Most importantly, they don't have to do much more than show up in order to have leadership handed to them on a silver platter, nor do they have to do much beyond be a figurehead and occasionally make Difficult Decisions. If you think about it, they are essentially what the average millennial thinks a CEO is, and they are handed that quasi-CEO status for nothing more than being Special.
[...] No wonder the Farmboy's Journey is so popular. It's basically psychological reinforcement for the Gamma mind. And, writers take note, the less the protagonist has to actually do, the more that his accomplishments revolve around his being rather than his deeds, the more popular it is likely to be with the Gamma crowd because it flatters their desire to lead, get the girl, and be the hero.
Contrast this with Frodo. He is the hero, but he leads nothing and he gets no girl.

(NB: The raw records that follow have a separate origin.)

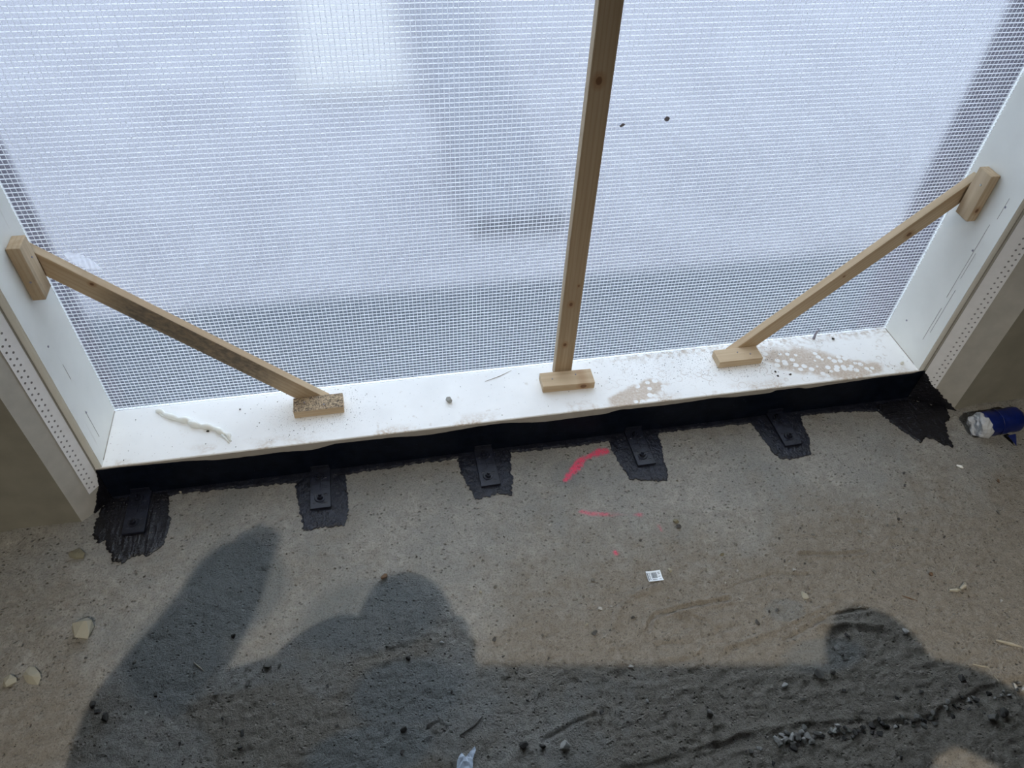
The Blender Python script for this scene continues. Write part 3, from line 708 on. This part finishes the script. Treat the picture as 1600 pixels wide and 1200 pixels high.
S = [
 ('mortar_chunk', -.008, -.312, .027, .021, .018, 'pale', 'largest pale mortar chunk lying on the floor at left', 'chunk', 3),
 ('mortar_chunk', -.082, -.386, .024, .014, .010, 'pale', 'pale wedge shaped mortar chunk at the lower left edge', 'chunk', 5),
 ('mortar_chunk', -.118, -.392, .012, .014, .008, 'pale', 'thin pale chip touching the left picture edge beside the wedge chunk', 'chunk', 8),
 ('mortar_chunk', -.052, -.140, .020, .014, .007, 'olive', 'flat olive mortar chip below the left wall foot', 'chunk', 9),
 ('stone', 1.3845, -.478, .011, .008, .004, 'pale', 'white triangular chip on tan dust right of the sticker', 'stone', 12),
 ('stone', 1.5475, -.585, .009, .007, .005, 'pale2', 'light flat pebble near the top of the right shadow', 'stone', 14),
 ('stone', .8315, -.6735, .010, .012, .009, 'pale2', 'light pointed stone at the bottom middle beside dark pebbles', 'stone', 16),
 ('stone', .7615, -.658, .010, .009, .007, 'dark', 'dark round pebble left of the light pointed stone', 'stone', 18),
 ('stone', .7935, -.667, .008, .006, .005, 'dark', 'small dark pebble between the dark round one and the pointed stone', 'stone', 20),
 ('stone', 1.101, -.665, .009, .008, .008, 'mid', 'round dark grey pebble at the end of a scored line', 'stone', 22),
 ('stone', 1.333, -.634, .009, .011, .009, 'mid', 'rough grey stone just below the straight shadow edge, left of its twin', 'stone', 24),
 ('stone', 1.362, -.634, .008, .008, .007, 'mid', 'rough grey stone just below the straight shadow edge, right of its twin', 'stone', 26),
 ('stone', 1.262, -.641, .010, .005, .005, 'pale2', 'long light pebble left of the two rough grey stones', 'stone', 28),
 ('stone', 1.615, -.765, .012, .011, .009, 'mid', 'big grey stone at lower right leaning on its neighbour', 'stone', 30),
 ('stone', 1.640, -.760, .012, .009, .010, 'dark', 'big dark stone at lower right touching the grey one', 'stone', 32),
 ('stone', 1.390, -.736, .008, .008, .006, 'dark', 'dark pebble in the rubble line, larger left one', 'stone', 34),
 ('stone', 1.474, -.7405, .008, .007, .006, 'mid', 'grey pebble in the rubble line under the right shadow', 'stone', 36),
 ('stone', 1.602, -.690, .010, .007, .005, 'dark', 'dark flat clod at the right shadow edge', 'stone', 38),
 ('stone', 1.130, -.377, .006, .005, .004, 'pale', 'tan and white pebble just right of the sticker', 'stone', 40),
 ('stone', .966, -.372, .005, .005, .004, 'mid', 'grey pebble left of the sticker', 'stone', 42),
 ('stone', 1.184, -.264, .008, .006, .005, 'olive', 'greenish crumb pair right of the faded pink marks', 'stone', 44),
 ('stone', 1.185, -.279, .007, .008, .004, 'dark', 'dark flake touching the greenish crumb', 'stone', 46),
 ('stone', 1.253, -.360, .006, .004, .004, 'olive', 'olive crumb on the upper dust patch', 'stone', 48),
 ('stone', 1.670, -.480, .005, .005, .005, 'brown', 'round brown crumb on the right floor', 'stone', 50),
 ('stone', .549, -.294, .009, .006, .006, 'brown', 'brown crumbly lump at the top of the middle shadow', 'stone', 52),
 ('stone', .327, -.440, .009, .008, .006, 'mid', 'grey clod inside the left shadow, biggest of its cluster', 'stone', 54),
 ('stone', .348, -.443, .006, .005, .004, 'mid', 'small grey clod right of the biggest clod in its cluster', 'stone', 56),
 ('stone', .293, -.466, .008, .005, .004, 'mid', 'flat grey clod at the lower left of the clod cluster', 'stone', 58),
 ('stone', .056, -.485, .011, .007, .007, 'dark', 'black clod at the lower left inside the shadow', 'stone', 60),
 ('stone', .032, -.458, .009, .006, .005, 'dark', 'dark flat clod up left of the black clod', 'stone', 62),
 ('stone', .263, -.370, .006, .005, .005, 'dark', 'small black crumb below the left arm of shadow', 'stone', 64),
 ('stone', .560, -.596, .007, .007, .006, 'dark', 'black crumb alone in the lower middle shadow', 'stone', 66),
 ('stone', .645, -.455, .006, .005, .005, 'pale2', 'light pebble in the middle shadow lobe', 'stone', 68),
 ('stone', .581, -.470, .006, .005, .005, 'dark', 'dark pebble left of the light pebble in the shadow lobe', 'stone', 70),
 ('stone', .736, -.359, .004, .004, .004, 'pale', 'white pebble right of the middle shadow, left of a grey one', 'stone', 72),
 ('stone', .767, -.352, .005, .005, .004, 'mid', 'grey pebble right of the white pebble by the middle shadow', 'stone', 74),
 ('stone', .927, -.462, .005, .004, .003, 'pale', 'white pebble left of the curved dust ridge', 'stone', 76),
 ('stone', .998, -.625, .005, .005, .005, 'pale2', 'light pebble in the lower middle below the dust ridge', 'stone', 78),
 ('stone', .130, -.013, .004, .004, .004, 'pale', 'tiny white pebble caught at the edge of the black coating', 'stone', 80),
 ('stone', 1.975, -.285, .006, .005, .004, 'brown', 'brown crumb near the right picture edge', 'stone', 82),
 ('stone', 2.02, -.248, .007, .005, .004, 'mid', 'dull grey crumb below the blue roll', 'stone', 84),
]
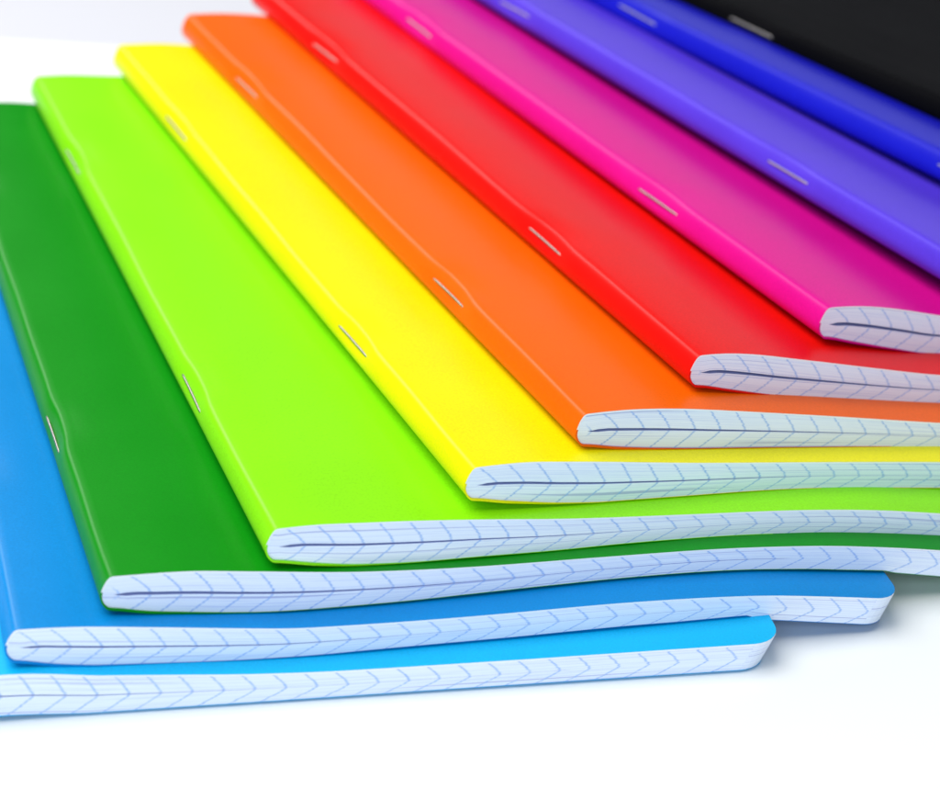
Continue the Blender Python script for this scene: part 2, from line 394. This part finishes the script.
    link_mesh('page_block', vs, F, [PAGE_RULED, PAGE_PLAIN, INNER], MI, root, SM, UVs)

    # ---- staples: a bent wire lying in the dented spine, its ends turned in
    for q in stp:
        j = int(np.argmin(abs(ly - q)))
        k = kt + 11                                                      # station on the spine face
        nrm = np.array([nxn[k, j], 0, nzn[k, j]])
        ctr0 = np.array([PX[k, j], q + rs.uniform(-.8, .8), PZ[k, j]])
        side0 = np.cross(nrm, np.array([0, 1., 0])); tip = rs.uniform(-.22, .22)
        half = 6.9*rs.uniform(.95, 1.05); r = .24; path = []
        for a in np.linspace(-1, 1, 17):
            yy = ctr0[1] + a*half
            surf = np.array([np.interp(yy, ly, PX[k]), yy, np.interp(yy, ly, PZ[k])])
            flat = np.array([ctr0[0], yy, ctr0[2]])
            path.append(.35*surf + .65*flat + side0*a*tip + nrm*(-.17 + .10*abs(a)**6))
        for sgn, ins in ((-1, 0), (1, None)):
            e1 = ctr0 + np.array([0, sgn*(half + .35), 0]) + nrm*.42
            e2 = ctr0 + np.array([0, sgn*(half + .40), 0]) + nrm*1.1
            if sgn < 0: path = [e2, e1] + path
            else: path = path + [e1, e2]
        path = np.array(path); ns = 10; tv, tf = [], []
        tg = np.gradient(path, axis=0); tg /= np.linalg.norm(tg, axis=1)[:, None]
        side = np.cross(nrm, np.array([0, 1., 0])); side /= np.linalg.norm(side)
        for pnt, t in zip(path, tg):
            up = np.cross(t, side); up /= np.linalg.norm(up)
            for a in range(ns):
                an = 2*math.pi*a/ns; tv.append(pnt + r*(math.cos(an)*side + math.sin(an)*up))
        for a in range(len(path)-1):
            for b_ in range(ns):
                tf.append((a*ns+b_, a*ns+(b_+1) % ns, (a+1)*ns+(b_+1) % ns, (a+1)*ns+b_))
        tf.append(tuple(range(ns))[::-1]); tf.append(tuple(range((len(path)-1)*ns, len(path)*ns)))
        link_mesh('staple', np.array(tv)*MM, tf, [STEEL], None, root, [True]*len(tf))
    return root

for i, bk in enumerate(BOOKS): build(i, bk)

# ------------------------------------------------------------------ setting
def slab(name, x0, x1, y0, y1, z0, z1, mat):
    v = [(x, y, z) for z in (z0, z1) for y in (y0, y1) for x in (x0, x1)]
    f = [(0,2,3,1),(4,5,7,6),(0,1,5,4),(2,6,7,3),(0,4,6,2),(1,3,7,5)]
    o = link_mesh(name, v, f, [mat]); o['kind'] = 'structure'; return o
slab('tabletop', -1.2, 1.2, -0.42, 0.245, -0.03, 0.0, TABLE)
slab('floor', -3, 3, -2.0, 4.0, -0.12, -0.10, BACK)

# ------------------------------------------------------------------ light
w = bpy.data.worlds.new('World'); sc.world = w; w.use_nodes = True
bg = w.node_tree.nodes['Background']; bg.inputs['Color'].default_value = (0.72, 0.80, 1.0, 1); bg.inputs['Strength'].default_value = 0.07
from mathutils import Vector
def area(name, loc, target, sx, sy, watts, col):
    l = bpy.data.lights.new(name, 'AREA'); l.shape = 'RECTANGLE'; l.size = sx; l.size_y = sy; l.energy = watts; l.color = col
    o = bpy.data.objects.new(name, l); C.objects.link(o); o.location = loc
    o.rotation_euler = (Vector(target) - Vector(loc)).to_track_quat('-Z', 'Y').to_euler(); return o
area('softbox', (-0.38, 0.0, 0.86), (0, 0.02, 0), 1.0, 0.9, 12.0, (1.0, 0.985, 0.95))
area('window_light', (-0.55, 0.80, 0.60), (0, 0.05, 0), 0.45, 0.45, 4.0, (1.0, 0.99, 0.97))
area('fill_light', (-0.05, -1.1, 0.50), (0, 0, 0), 1.2, 0.8, 9.0, (0.70, 0.84, 1.0))
area('sheen_strip', (0.45, 1.3, 0.36), (0.1, 0.1, 0.03), 1.1, 0.36, 1.0, (0.95, 0.97, 1.0))  # added strip lamp low behind the books, puts sheen on the upper covers

# ------------------------------------------------------------------ camera
cd = bpy.data.cameras.new('camera'); co = bpy.data.objects.new('camera', cd); C.objects.link(co)
co.location = (0, -Y0*MM, 0.23975)
from mathutils import Matrix
tilt, roll = 0.46674, -0.05807
co.matrix_world = Matrix.Translation(co.location) @ Matrix.Rotation(math.pi/2 - tilt, 4, 'X') @ Matrix.Rotation(-roll, 4, 'Z')
cd.sensor_width = 36; cd.lens = 2691.9/940*36
cd.clip_start = .01; cd.clip_end = 50
cd.dof.use_dof = True; cd.dof.focus_distance = 0.455; cd.dof.aperture_fstop = 21
sc.camera = co
sc.view_settings.view_transform = 'Standard'; sc.view_settings.look = 'None'; sc.view_settings.exposure = 0; sc.view_settings.gamma = 1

All he does is shatter the power of Mordor and save the People of the West. Conan is the hero, wins a crown, and gets numerous girls, but he does it all through his deeds; he is the opposite of Special, being frequently dismissed as a mere barbarian.I might quibble just a bit with the notion that Conan is not special—being a barbarian was being special to Howard, and he wrote Conan with more than his fair share of nearly deus ex machina success with the handwavey explanation of "he's a barbarian" thrown in for fair measure. But you see Vox's point; it's certainly not about Conan "angsting" away his problems, or talking them away. He certainly is a Man of Action in a way that the writing collective who uses that name can't even seem to understand, much less replicate. He's successful because he's decisive, and because he's competent and strong. Exactly the kinds of things that beta male losers are intrinsically suspicious of, associating them with the jock archetype, or something equally banal.
Hopefully my criticism of the show is clear enough. It isn't always this unlikable; I just think it went through a bad run of episodes there—or maybe I just hope that that's the case—so I'm not going to not watch Season 3, I don't think. But if it continues to decline, I'll give it up and not look back; just like I did after a season of The Flash.
Which even then wasn't a complete loss; I watched season 1 with my younger boys, on DVR, and had plenty of opportunities to pause the show and stop and explain to them exactly why it was failing so badly. I think they're going to turn out OK.
1 comment:
Watched the penultimate episode of Season 2 last night; all I had time for, as it turns out. Spider-man again is a jerky, big-mouthed, entitled brat, who should be smacked down for his lip and disrespect, but for some mysterious reason never is. Also: Spider-man is observably quite stupid, which is again contrary to the entire concept of Peter Parker being a scientific genius, which is a key element of his character.
And again, Blade is now black as per the dictates of Diversity™ who seek to eliminate any sign that the white race ever actually existed. Of course, I can ALMOST forgive Marvel for this, since the Blade movies with Wesley Snipes are more well-known than the character of Blade otherwise, but then again, the producers of the movie never intended anything other than to cast a black actor, having approached L. L. Cool J, Laurence Fishburn, and even Denzel Washington.